* WORK TO BE COMPLETED
Please transcribe the listing below in full and word for word, without its pictures.

* SOURCE DATA
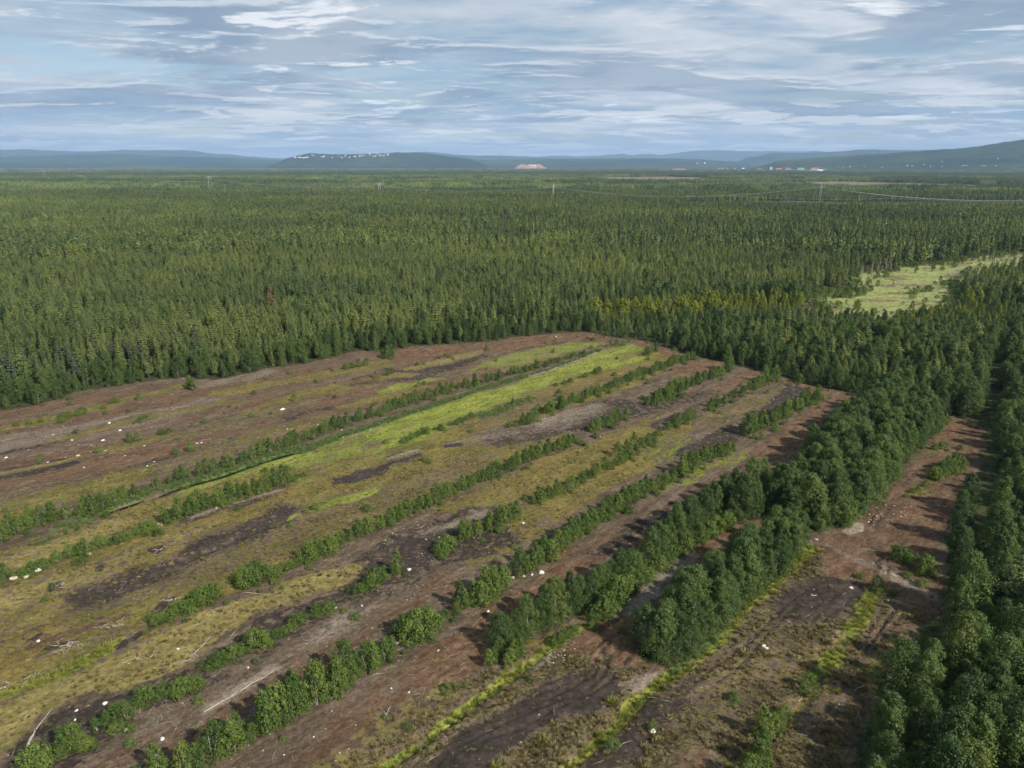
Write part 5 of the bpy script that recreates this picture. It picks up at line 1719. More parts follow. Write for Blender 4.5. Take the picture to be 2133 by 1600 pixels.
# ---- mid forest 420..1500 m (lighter trees)
X, Y = jitter_grid(-1150, 1150, 250, 1500, 3.7, 31)
R_ = np.hypot(X, Y)
m = (np.abs(np.arctan2(X, Y)) < math.radians(40)) & (R_ >= 420) & (R_ < 1500)
X, Y = X[m], Y[m]
R_ = R_[m]
m = forest_ok(X, Y) & (rng.random(len(X)) < np.interp(R_, [420, 700, 1500], [1.0, .9, .62]))
X, Y = X[m], Y[m]
n = fbm(X / 60, Y / 60, 61)
n2 = fbm(X / 160, Y / 110, 67)
u_, v_ = to_px(X, Y)
r = rng.random(len(X))
ki = rng.integers(0, 5, len(X))
ki = np.where(r < .08 + .45 * smooth(.55, .68, n), rng.integers(5, 7, len(X)), ki)
ki = np.where((r > .93) | ((n2 > .62) & (r > .5)), rng.integers(7, 9, len(X)), ki)
hh = rng.uniform(6.2, 12.0, len(X)) * (.72 + .5 * fbm(X / 90, Y / 90, 73))
# low regrowth in the wide openings past the power line
hh *= np.where((v_ < 417) & (n2 > .50), .62, 1.0)
hh *= np.where((v_ > 421) & (v_ < 441) & (u_ > 1430), .28, 1.0)
hh *= np.where((v_ > 384) & (v_ < 402) & (u_ > 1580), .35, 1.0)
scatter('middle_forest', [p.joined for k in ('far_pine', 'far_spruce', 'far_birch') for p in protos_all[k]], X, Y, np.zeros(len(X)),
        hh / 11.0, ki, 'continuous pine forest of the middle distance out to the power line', 'forest', rng.uniform(.9, 1.25, len(X)))

# ---- far forest as stands
X, Y = jitter_grid(-3600, 3600, 900, 4600, 21, 33)
R_ = np.hypot(X, Y)
m = (np.abs(np.arctan2(X, Y)) < math.radians(39)) & (R_ >= 1490) & (R_ < 4500)
X, Y = X[m], Y[m]
n = fbm(X / 300, Y / 200, 91)
m = forest_ok(X, Y) & (n > .30) & (rng.random(len(X)) < .8)
X, Y, n = X[m], Y[m], n[m]
v_ = to_px(X, Y)[1]
ki = np.where((n > .60) | (rng.random(len(X)) < .12) | (np.hypot(X, Y) > 3300), 3, rng.integers(0, 3, len(X)))  # farthest stands all dark spruce: cloud shadow put into the tree colour
scatter('far_forest', [p.joined for k in ('pine_stand', 'spruce_stand') for p in protos_all[k]], X, Y, np.zeros(len(X)),
        rng.uniform(.75, 1.1, len(X)) * (.7 + .6 * n), ki, 'far conifer forest reaching towards the horizon', 'forest')
X, Y = jitter_grid(-9500, 9500, 3000, 11500, 75, 35)
R_ = np.hypot(X, Y)
m = (np.abs(np.arctan2(X, Y)) < math.radians(39)) & (R_ >= 4450) & (R_ < 10500)
X, Y = X[m], Y[m]
n = fbm(X / 700, Y / 500, 93)
m = (n > .40)
TOWN = [(1380, 357), (1540, 356), (1730, 360), (1730, 352), (1380, 350)]
X, Y, n = X[m], Y[m], n[m]
u_, v_ = to_px(X, Y)
m = ~((u_ > 1370) & (u_ < 1740) & (v_ > 348.5) & (v_ < 354.5))
X, Y, n = X[m], Y[m], n[m]
scatter('farthest_forest', [p.joined for p in protos_all['wide_stand']], X, Y, np.zeros(len(X)), rng.uniform(.8, 1.15, len(X)),
        rng.integers(0, 2, len(X)), 'bluish forest plain below the hills', 'forest')

# ------------------------------------------------------------------ dead snags round the mire
r = np.random.default_rng(5)
snag_meshes = []
for i in range(4):
    tv, tf = [], []
    h = 9.0
    tube(tv, tf, [(0, 0, -.2), (r.normal(0, .1), r.normal(0, .1), h * .5), (r.normal(0, .25), r.normal(0, .25), h)], [.11, .07, .02], 6)
    for j in range(9):
        z0 = r.uniform(.35, .95) * h
        a = r.uniform(0, 6.28)
        L_ = r.uniform(.5, 1.5) * (1.2 - z0 / h)
        tube(tv, tf, [(0, 0, z0), (math.cos(a) * L_, math.sin(a) * L_, z0 + L_ * .3)], [.035, .01], 3)
    snag_meshes.append(mesh_from('snag', tv, tf, [M_dead]))
snags = []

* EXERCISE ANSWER
Write part 5 of the bpy script that recreates this picture. It picks up at line 1719. More parts follow. Write for Blender 4.5. Take the picture to be 2133 by 1600 pixels.
# ---- mid forest 420..1500 m (lighter trees)
X, Y = jitter_grid(-1150, 1150, 250, 1500, 3.7, 31)
R_ = np.hypot(X, Y)
m = (np.abs(np.arctan2(X, Y)) < math.radians(40)) & (R_ >= 420) & (R_ < 1500)
X, Y = X[m], Y[m]
R_ = R_[m]
m = forest_ok(X, Y) & (rng.random(len(X)) < np.interp(R_, [420, 700, 1500], [1.0, .9, .62]))
X, Y = X[m], Y[m]
n = fbm(X / 60, Y / 60, 61)
n2 = fbm(X / 160, Y / 110, 67)
u_, v_ = to_px(X, Y)
r = rng.random(len(X))
ki = rng.integers(0, 5, len(X))
ki = np.where(r < .08 + .45 * smooth(.55, .68, n), rng.integers(5, 7, len(X)), ki)
ki = np.where((r > .93) | ((n2 > .62) & (r > .5)), rng.integers(7, 9, len(X)), ki)
hh = rng.uniform(6.2, 12.0, len(X)) * (.72 + .5 * fbm(X / 90, Y / 90, 73))
# low regrowth in the wide openings past the power line
hh *= np.where((v_ < 417) & (n2 > .50), .62, 1.0)
hh *= np.where((v_ > 421) & (v_ < 441) & (u_ > 1430), .28, 1.0)
hh *= np.where((v_ > 384) & (v_ < 402) & (u_ > 1580), .35, 1.0)
scatter('middle_forest', [p.joined for k in ('far_pine', 'far_spruce', 'far_birch') for p in protos_all[k]], X, Y, np.zeros(len(X)),
        hh / 11.0, ki, 'continuous pine forest of the middle distance out to the power line', 'forest', rng.uniform(.9, 1.25, len(X)))

# ---- far forest as stands
X, Y = jitter_grid(-3600, 3600, 900, 4600, 21, 33)
R_ = np.hypot(X, Y)
m = (np.abs(np.arctan2(X, Y)) < math.radians(39)) & (R_ >= 1490) & (R_ < 4500)
X, Y = X[m], Y[m]
n = fbm(X / 300, Y / 200, 91)
m = forest_ok(X, Y) & (n > .30) & (rng.random(len(X)) < .8)
X, Y, n = X[m], Y[m], n[m]
v_ = to_px(X, Y)[1]
ki = np.where((n > .60) | (rng.random(len(X)) < .12) | (np.hypot(X, Y) > 3300), 3, rng.integers(0, 3, len(X)))  # farthest stands all dark spruce: cloud shadow put into the tree colour
scatter('far_forest', [p.joined for k in ('pine_stand', 'spruce_stand') for p in protos_all[k]], X, Y, np.zeros(len(X)),
        rng.uniform(.75, 1.1, len(X)) * (.7 + .6 * n), ki, 'far conifer forest reaching towards the horizon', 'forest')
X, Y = jitter_grid(-9500, 9500, 3000, 11500, 75, 35)
R_ = np.hypot(X, Y)
m = (np.abs(np.arctan2(X, Y)) < math.radians(39)) & (R_ >= 4450) & (R_ < 10500)
X, Y = X[m], Y[m]
n = fbm(X / 700, Y / 500, 93)
m = (n > .40)
TOWN = [(1380, 357), (1540, 356), (1730, 360), (1730, 352), (1380, 350)]
X, Y, n = X[m], Y[m], n[m]
u_, v_ = to_px(X, Y)
m = ~((u_ > 1370) & (u_ < 1740) & (v_ > 348.5) & (v_ < 354.5))
X, Y, n = X[m], Y[m], n[m]
scatter('farthest_forest', [p.joined for p in protos_all['wide_stand']], X, Y, np.zeros(len(X)), rng.uniform(.8, 1.15, len(X)),
        rng.integers(0, 2, len(X)), 'bluish forest plain below the hills', 'forest')

# ------------------------------------------------------------------ dead snags round the mire
r = np.random.default_rng(5)
snag_meshes = []
for i in range(4):
    tv, tf = [], []
    h = 9.0
    tube(tv, tf, [(0, 0, -.2), (r.normal(0, .1), r.normal(0, .1), h * .5), (r.normal(0, .25), r.normal(0, .25), h)], [.11, .07, .02], 6)
    for j in range(9):
        z0 = r.uniform(.35, .95) * h
        a = r.uniform(0, 6.28)
        L_ = r.uniform(.5, 1.5) * (1.2 - z0 / h)
        tube(tv, tf, [(0, 0, z0), (math.cos(a) * L_, math.sin(a) * L_, z0 + L_ * .3)], [.035, .01], 3)
    snag_meshes.append(mesh_from('snag', tv, tf, [M_dead]))
snags = []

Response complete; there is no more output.